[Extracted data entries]

>> begin

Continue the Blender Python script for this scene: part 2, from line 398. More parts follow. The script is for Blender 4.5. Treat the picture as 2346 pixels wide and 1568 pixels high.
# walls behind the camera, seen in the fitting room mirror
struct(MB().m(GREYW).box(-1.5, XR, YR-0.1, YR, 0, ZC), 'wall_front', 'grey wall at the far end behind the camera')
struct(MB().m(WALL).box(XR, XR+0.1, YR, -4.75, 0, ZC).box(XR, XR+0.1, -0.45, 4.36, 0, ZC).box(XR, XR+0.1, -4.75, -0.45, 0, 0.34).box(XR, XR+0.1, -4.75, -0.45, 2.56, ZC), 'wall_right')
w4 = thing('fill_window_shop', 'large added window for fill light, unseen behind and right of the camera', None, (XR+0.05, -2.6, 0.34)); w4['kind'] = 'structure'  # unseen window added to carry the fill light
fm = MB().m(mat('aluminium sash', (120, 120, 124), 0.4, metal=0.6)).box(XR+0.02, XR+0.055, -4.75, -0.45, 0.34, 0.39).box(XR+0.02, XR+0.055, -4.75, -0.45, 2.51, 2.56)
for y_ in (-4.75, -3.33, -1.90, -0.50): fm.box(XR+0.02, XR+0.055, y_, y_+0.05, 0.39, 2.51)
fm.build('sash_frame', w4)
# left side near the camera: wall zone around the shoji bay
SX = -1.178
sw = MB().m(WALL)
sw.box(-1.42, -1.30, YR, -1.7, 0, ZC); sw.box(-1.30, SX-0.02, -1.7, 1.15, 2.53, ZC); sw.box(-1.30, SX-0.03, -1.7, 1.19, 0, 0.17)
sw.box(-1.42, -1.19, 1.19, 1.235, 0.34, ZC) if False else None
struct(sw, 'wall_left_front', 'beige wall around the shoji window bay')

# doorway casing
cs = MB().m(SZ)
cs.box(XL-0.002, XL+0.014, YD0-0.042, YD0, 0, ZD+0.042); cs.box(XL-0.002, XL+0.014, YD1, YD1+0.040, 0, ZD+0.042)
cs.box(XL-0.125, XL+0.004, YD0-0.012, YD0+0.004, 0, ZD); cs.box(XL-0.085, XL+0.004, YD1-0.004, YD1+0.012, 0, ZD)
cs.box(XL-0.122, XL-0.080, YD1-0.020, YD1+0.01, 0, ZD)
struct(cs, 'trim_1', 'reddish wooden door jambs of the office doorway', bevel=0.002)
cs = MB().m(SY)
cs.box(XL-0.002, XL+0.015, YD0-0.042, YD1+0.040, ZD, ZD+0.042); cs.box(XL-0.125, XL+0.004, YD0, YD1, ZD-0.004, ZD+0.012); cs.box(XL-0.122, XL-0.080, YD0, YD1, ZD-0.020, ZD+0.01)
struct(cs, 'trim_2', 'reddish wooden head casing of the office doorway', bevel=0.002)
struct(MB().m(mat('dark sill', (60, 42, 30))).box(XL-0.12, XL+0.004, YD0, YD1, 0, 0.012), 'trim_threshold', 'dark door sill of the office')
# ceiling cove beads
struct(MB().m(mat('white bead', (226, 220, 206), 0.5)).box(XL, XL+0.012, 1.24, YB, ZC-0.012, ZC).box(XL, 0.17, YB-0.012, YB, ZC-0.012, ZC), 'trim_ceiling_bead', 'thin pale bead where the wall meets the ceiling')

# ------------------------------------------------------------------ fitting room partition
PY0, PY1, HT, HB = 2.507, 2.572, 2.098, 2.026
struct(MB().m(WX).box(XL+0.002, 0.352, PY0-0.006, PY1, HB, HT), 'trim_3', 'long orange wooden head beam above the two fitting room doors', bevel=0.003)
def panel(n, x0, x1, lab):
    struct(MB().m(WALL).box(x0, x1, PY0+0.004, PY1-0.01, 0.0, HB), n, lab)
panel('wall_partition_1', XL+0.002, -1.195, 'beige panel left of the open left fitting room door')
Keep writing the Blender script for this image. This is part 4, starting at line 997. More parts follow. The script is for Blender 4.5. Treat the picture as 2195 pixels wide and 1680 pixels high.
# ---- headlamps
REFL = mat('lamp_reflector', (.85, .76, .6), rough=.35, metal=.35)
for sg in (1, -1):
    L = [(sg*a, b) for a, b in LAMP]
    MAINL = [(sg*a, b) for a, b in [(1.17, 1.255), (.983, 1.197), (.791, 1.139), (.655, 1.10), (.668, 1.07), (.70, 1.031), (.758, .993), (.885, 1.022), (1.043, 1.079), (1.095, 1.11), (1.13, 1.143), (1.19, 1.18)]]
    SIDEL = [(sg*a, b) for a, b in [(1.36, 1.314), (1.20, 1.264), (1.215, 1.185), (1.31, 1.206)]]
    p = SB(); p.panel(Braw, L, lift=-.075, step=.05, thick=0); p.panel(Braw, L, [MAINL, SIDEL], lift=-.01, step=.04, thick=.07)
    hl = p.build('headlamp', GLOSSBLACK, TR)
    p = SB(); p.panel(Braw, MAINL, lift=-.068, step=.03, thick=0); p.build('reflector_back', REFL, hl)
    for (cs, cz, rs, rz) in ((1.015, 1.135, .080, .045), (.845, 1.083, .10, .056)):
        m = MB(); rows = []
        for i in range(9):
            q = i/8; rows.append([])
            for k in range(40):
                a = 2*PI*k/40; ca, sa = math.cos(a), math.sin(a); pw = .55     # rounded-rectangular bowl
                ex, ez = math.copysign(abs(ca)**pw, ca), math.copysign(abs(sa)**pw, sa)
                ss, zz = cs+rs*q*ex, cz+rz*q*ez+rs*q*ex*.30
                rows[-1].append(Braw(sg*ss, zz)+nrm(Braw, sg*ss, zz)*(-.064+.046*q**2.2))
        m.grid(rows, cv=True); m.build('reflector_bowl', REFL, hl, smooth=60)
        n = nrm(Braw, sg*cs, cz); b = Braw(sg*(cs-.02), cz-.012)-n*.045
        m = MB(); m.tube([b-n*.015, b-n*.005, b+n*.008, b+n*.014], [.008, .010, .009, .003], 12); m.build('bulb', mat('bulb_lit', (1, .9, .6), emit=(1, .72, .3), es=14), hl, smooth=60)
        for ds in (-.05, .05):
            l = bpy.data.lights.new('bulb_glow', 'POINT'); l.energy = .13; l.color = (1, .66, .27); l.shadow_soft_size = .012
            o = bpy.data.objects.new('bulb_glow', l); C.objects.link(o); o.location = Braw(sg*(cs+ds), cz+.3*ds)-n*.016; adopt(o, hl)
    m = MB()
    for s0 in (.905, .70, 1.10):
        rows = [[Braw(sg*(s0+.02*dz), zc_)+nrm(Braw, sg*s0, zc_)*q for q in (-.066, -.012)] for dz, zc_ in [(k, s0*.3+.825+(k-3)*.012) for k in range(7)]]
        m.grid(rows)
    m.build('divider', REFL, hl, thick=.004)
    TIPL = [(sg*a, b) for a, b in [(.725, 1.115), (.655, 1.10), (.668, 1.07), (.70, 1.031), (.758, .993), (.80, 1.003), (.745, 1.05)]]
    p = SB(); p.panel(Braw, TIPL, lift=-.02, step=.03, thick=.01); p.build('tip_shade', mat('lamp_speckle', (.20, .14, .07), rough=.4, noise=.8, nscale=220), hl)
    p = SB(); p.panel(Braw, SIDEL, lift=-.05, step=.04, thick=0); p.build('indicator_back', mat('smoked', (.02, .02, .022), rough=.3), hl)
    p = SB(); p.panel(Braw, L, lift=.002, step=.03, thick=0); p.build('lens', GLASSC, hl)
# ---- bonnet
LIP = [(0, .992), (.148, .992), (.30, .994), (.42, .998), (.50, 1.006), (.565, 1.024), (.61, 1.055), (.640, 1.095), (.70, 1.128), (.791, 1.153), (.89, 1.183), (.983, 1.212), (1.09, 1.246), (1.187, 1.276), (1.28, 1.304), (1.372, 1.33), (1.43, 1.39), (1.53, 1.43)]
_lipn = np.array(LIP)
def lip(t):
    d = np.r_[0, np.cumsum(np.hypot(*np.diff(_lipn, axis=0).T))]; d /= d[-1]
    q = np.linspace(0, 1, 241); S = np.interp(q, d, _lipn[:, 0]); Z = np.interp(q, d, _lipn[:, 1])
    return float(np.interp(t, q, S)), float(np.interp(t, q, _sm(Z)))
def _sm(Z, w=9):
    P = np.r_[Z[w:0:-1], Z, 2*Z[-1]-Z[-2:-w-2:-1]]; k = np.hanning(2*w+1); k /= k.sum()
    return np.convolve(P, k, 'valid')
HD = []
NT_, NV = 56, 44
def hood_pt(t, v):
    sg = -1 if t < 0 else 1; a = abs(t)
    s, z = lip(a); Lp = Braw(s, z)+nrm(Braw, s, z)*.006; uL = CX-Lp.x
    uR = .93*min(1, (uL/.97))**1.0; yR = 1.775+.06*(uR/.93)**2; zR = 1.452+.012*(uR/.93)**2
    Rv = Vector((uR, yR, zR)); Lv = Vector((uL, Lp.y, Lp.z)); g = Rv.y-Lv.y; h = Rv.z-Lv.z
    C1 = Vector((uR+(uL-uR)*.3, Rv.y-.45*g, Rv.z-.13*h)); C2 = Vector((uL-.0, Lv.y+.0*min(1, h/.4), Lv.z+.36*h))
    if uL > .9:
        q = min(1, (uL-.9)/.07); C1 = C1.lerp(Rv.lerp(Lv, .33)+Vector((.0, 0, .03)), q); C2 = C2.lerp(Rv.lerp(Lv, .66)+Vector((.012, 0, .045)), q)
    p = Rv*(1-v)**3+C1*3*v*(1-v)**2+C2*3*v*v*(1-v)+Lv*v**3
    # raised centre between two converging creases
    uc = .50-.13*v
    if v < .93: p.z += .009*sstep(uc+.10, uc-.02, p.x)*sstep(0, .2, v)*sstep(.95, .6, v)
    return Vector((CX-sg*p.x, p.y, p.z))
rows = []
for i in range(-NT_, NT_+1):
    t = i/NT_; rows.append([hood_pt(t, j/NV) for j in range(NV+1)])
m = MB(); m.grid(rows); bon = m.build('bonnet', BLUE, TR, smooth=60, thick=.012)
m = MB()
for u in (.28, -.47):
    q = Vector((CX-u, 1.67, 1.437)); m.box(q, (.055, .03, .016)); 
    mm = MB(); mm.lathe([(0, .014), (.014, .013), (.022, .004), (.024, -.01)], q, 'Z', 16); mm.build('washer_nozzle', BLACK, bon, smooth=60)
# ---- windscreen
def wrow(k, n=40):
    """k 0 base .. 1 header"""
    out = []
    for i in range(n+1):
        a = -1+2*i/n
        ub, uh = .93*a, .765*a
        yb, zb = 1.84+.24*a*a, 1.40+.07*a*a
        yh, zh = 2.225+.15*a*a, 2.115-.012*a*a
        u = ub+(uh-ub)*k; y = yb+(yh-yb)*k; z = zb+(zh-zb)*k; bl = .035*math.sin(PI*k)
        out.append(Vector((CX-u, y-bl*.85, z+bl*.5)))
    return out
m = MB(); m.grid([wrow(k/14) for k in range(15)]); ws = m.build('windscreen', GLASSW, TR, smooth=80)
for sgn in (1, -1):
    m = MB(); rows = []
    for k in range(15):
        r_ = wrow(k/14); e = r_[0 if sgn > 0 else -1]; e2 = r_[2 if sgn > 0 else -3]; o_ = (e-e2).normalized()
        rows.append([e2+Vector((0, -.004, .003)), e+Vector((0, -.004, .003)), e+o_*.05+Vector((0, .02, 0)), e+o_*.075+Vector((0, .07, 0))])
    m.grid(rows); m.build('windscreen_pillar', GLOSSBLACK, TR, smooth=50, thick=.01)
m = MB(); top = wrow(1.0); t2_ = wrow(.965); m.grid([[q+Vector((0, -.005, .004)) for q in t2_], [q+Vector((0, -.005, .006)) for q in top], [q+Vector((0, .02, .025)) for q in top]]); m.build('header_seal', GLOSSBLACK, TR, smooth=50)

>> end

**Work to be completed:**
Check each line in the records for the word "Blender" and say how many have it, with nothing else.

**Response:**
2